2011/06/02

Um coelho com chinelo, mas sem cartola

Estas eleições trouxeram uma novidade: assistimos ao lançamento do jovem tenor Coelho na ribalta política. Com aquela fogosidade e ingenuidade que têm os jovens tenores, Coelho vai repetindo que não irá mandar no Estado, não irá controlar a política, os políticos, os partidos, servir clientelas. Decerto... Barões e baronesas olham para ele, embevecidos, enquanto o ouvem. "Nem sabes quão verdade é tudo isso que dizes", pensarão, enquanto mostram o sorriso de circunstância e anuem suavemente com a cabeça.
O que vai então fazer Coelho? Se, com o PS, o país está debaixo da lógica da mãozinha, ao serviço das suas clientelas e dos seus (muitos) bonzos, com o PSD estará debaixo da lógica da setinha, das suas clientelas, dos seus (muitos) bonzos, mas também das suas contínuas cólicas. Concessa venia troikis, que eles não podem sair daqui sem o seu.
Passos Coelho trouxe para o PSD a mais valia de se prestar a fazer o papel de bostik, juntando,  temporariamente, os cacos de um partido que estava em risco real de total extinção. E lá vai ele colando, colando até que a voz lhe doa. Passos Coelho parece-me não passar de um testa de ferro de umas quantas figuras que devem ter feito um derradeiro e monumental esforço para que o PSD não fosse empurrado para o Parque Jurássico da política portuguesa, deixando com isso uma data de gente aflita e de malas aviadas para se mudar para o PS ou para o CDS.
A Passos Coelho não se lhe conhece uma ideia, um pensamento doutrinário, uma visão estratégica. Não se lhe adivinha dimensão escondida, sentido de orientação, arcaboiço intercostal. Apenas aquela disponibilidade naive e aquela atitude voluntariosa, tipo escuteiro, para levar, cantando e rindo, a tarefa de que os seus maiores o incumbiram adiante. Tintin em Massamá.

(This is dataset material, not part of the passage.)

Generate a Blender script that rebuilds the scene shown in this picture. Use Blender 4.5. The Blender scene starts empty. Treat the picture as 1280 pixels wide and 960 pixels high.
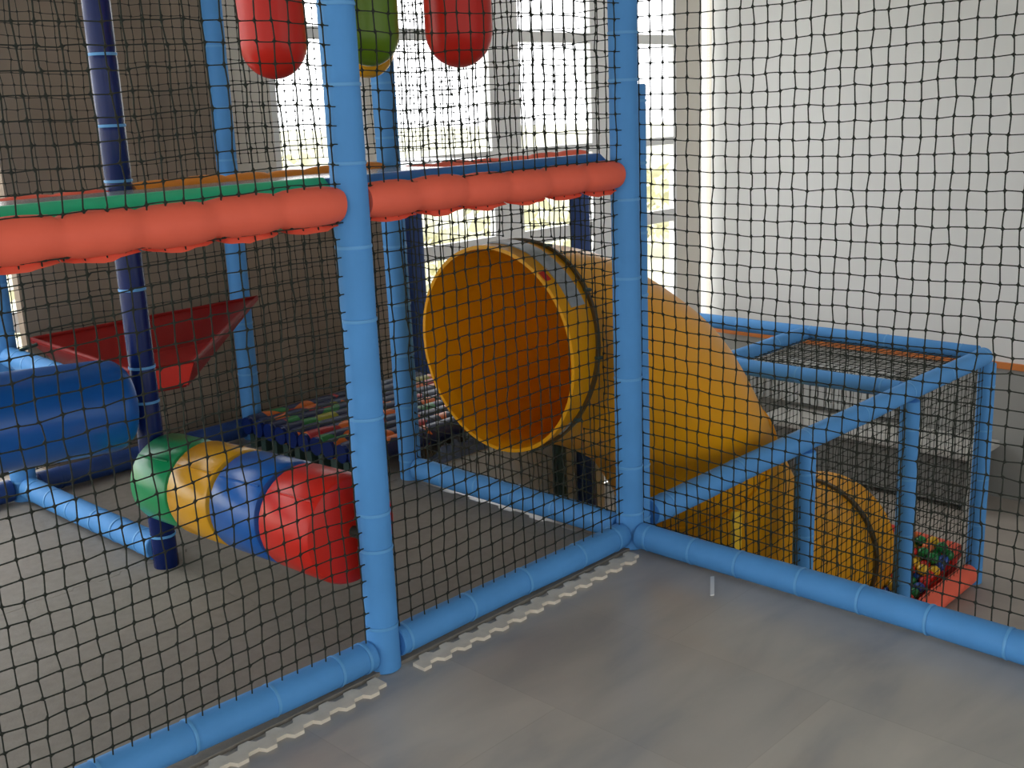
import bpy, bmesh, math, random
from mathutils import Vector, Matrix
random.seed(7)
S = bpy.context.scene
COL = S.collection
PI = math.pi

# ------------------------------------------------------------------ materials
def mat(name, base, rough=.5, spec=.5, noise=0, nscale=20, bump=0, bscale=60, metallic=0, coat=0, translucent=0):
    m = bpy.data.materials.new(name); m.use_nodes = True
    nt = m.node_tree; N = nt.nodes; L = nt.links
    b = N['Principled BSDF']
    b.inputs['Base Color'].default_value = (*base, 1)
    b.inputs['Roughness'].default_value = rough
    b.inputs['Specular IOR Level'].default_value = spec
    b.inputs['Metallic'].default_value = metallic
    if coat: b.inputs['Coat Weight'].default_value = coat; b.inputs['Coat Roughness'].default_value = .12
    tc = N.new('ShaderNodeTexCoord')
    if noise:
        t = N.new('ShaderNodeTexNoise'); t.inputs['Scale'].default_value = nscale; t.inputs['Detail'].default_value = 5
        L.new(tc.outputs['Object'], t.inputs['Vector'])
        r = N.new('ShaderNodeMapRange'); r.inputs['From Min'].default_value = .3; r.inputs['From Max'].default_value = .7
        r.inputs['To Min'].default_value = 1 - noise; r.inputs['To Max'].default_value = 1 + noise
        L.new(t.outputs['Fac'], r.inputs['Value'])
        mx = N.new('ShaderNodeMix'); mx.data_type = 'RGBA'; mx.blend_type = 'MULTIPLY'; mx.inputs['Factor'].default_value = 1
        mx.inputs['A'].default_value = (*base, 1)
        L.new(r.outputs['Result'], mx.inputs['B']); L.new(mx.outputs['Result'], b.inputs['Base Color'])
    if bump:
        t = N.new('ShaderNodeTexNoise'); t.inputs['Scale'].default_value = bscale; t.inputs['Detail'].default_value = 3
        L.new(tc.outputs['Object'], t.inputs['Vector'])
        bp = N.new('ShaderNodeBump'); bp.inputs['Strength'].default_value = bump; bp.inputs['Distance'].default_value = .01
        L.new(t.outputs['Fac'], bp.inputs['Height']); L.new(bp.outputs['Normal'], b.inputs['Normal'])
    if translucent:
        tr = N.new('ShaderNodeBsdfTranslucent'); tr.inputs['Color'].default_value = (*base, 1)
        ms = N.new('ShaderNodeMixShader'); ms.inputs['Fac'].default_value = translucent
        L.new(b.outputs[0], ms.inputs[1]); L.new(tr.outputs[0], ms.inputs[2])
        L.new(ms.outputs[0], N['Material Output'].inputs['Surface'])
    return m

M = {}
M['foam'] = mat('light_blue_foam', (.085, .30, .66), .62, .3, noise=.06, nscale=6, bump=.12, bscale=25)
M['foam_tie'] = mat('pale_blue_tie', (.115, .36, .70), .45, .4)
M['navy'] = mat('navy_vinyl', (.006, .018, .11), .26, .25, noise=.15, nscale=5, bump=.12, bscale=14)
M['navyfoam'] = mat('dark_blue_foam', (.018, .055, .20), .5, .4, noise=.12, nscale=6)
M['red'] = mat('orange_red_foam', (.84, .14, .08), .6, .3, noise=.05, nscale=8, bump=.1, bscale=25)
M['redvinyl'] = mat('red_vinyl', (.60, .022, .012), .32, .25, bump=.08, bscale=9)
M['orange'] = mat('orange_foam', (.75, .26, .03), .6, .3)
M['greenv'] = mat('green_vinyl', (.01, .30, .10), .28, .5, bump=.08, bscale=9)
M['greenlip'] = mat('bright_green_vinyl', (.02, .52, .25), .4, .4)
M['bluelip'] = mat('mid_blue_vinyl', (.02, .17, .48), .4, .4)
M['yellowv'] = mat('yellow_vinyl', (.72, .36, .012), .25, .5, bump=.08, bscale=9)
M['bluev'] = mat('royal_blue_vinyl', (.008, .11, .42), .28, .5, bump=.08, bscale=9)
M['redlit'] = mat('lit_red_plastic', (.85, .035, .018), .35, .3)  # the same tray red, brightened in colour as if lit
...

Uma dúvida que me tem assaltado nestes últimos tempos é esta: o que ganham os partidos do "arco" ao quererem ocupar o poder neste momento? Como se poderão rever no papel de comissão liquidatária, de amanuenses da troika? Bom, para além do facto, não despiciendo, de terem, como comissão liquidatária, um ordenado simpático neste país de desemprego, restam razões de natureza privada.
O PS, parece-me lógico, quer tapar o descalabro em que lançou o país e evitar com isso ser castigado e sofrer uma maldição semelhante à que Bella Gutman lançou sobre o clube da rodinha de bicicleta! Num país a sério o PS ia a tribunal de guerra.
O CDS, na sua lógica de partido de aluguer, quer ter sempre, pelo menos, uma nádega nas cadeiras do poder para não obrigar a clientela a ter de abrir mais casas de comida a peso na Avenida de Roma e imediações. Num país a sério o CDS teria um parlor no Intendente, não uma sede no Caldas.
E o PSD? O que raio quer o PSD? O que raio poderá querer o PSD? Quando está no poder desata sempre naquele exercício de auto-mutilação, tão patético e confrangedor que inevitavelmente reconduz o PS. Porquê então esta corrida, agora neste momento, politicamente tão desfavorável?
Só é possível perceber o PSD numa lógica de simples preservação da espécie, em real via de extinção. O comité de barões terá reunido e determinado que era agora ou nunca. Era preservar as tartarugas nas Galápagos ou os laranjas em S. Caetano. Optaram pelos laranjas, está feito. Na falta de um desígnio para o país, na falta de uma ideologia, de um simples projecto, este part-time de entrega das encomendas da troika serve para dar sentido ao PSD, para apontar o rumo que lhe faltava, para reunir as hostes desavindas. Há para aí muita encomenda para entregar, muito selo para colar, muito registo para fazer. E ainda nem chegámos ao Natal!
Metido num chinelo, Coelho, precário a recibo laranja, vai preparando a fardeta de paquete e dando na bostik. É isto que o PSD espera dele e quem somos nós para esperar mais?
A menos que Coelho se tire a si próprio da cartola, o que me parece uma contradição aparentemente insanável, logo, um truque altamente improvável.

4 comentários:

Rui Mota disse...

Já não há cartolas. Sem cartolas é difícil tirar Coelhos...

Carlos A. Augusto disse...

Pois não, há artolas! Somos todos nós a ter de aturar esta chusma...

Fernando disse...

Que belo texto, Carlos! Parabéns! Infelizmente, as suas conclusões são correctas...

Carlos A. Augusto disse...

Afinal, se calhar, há mesmo cartola!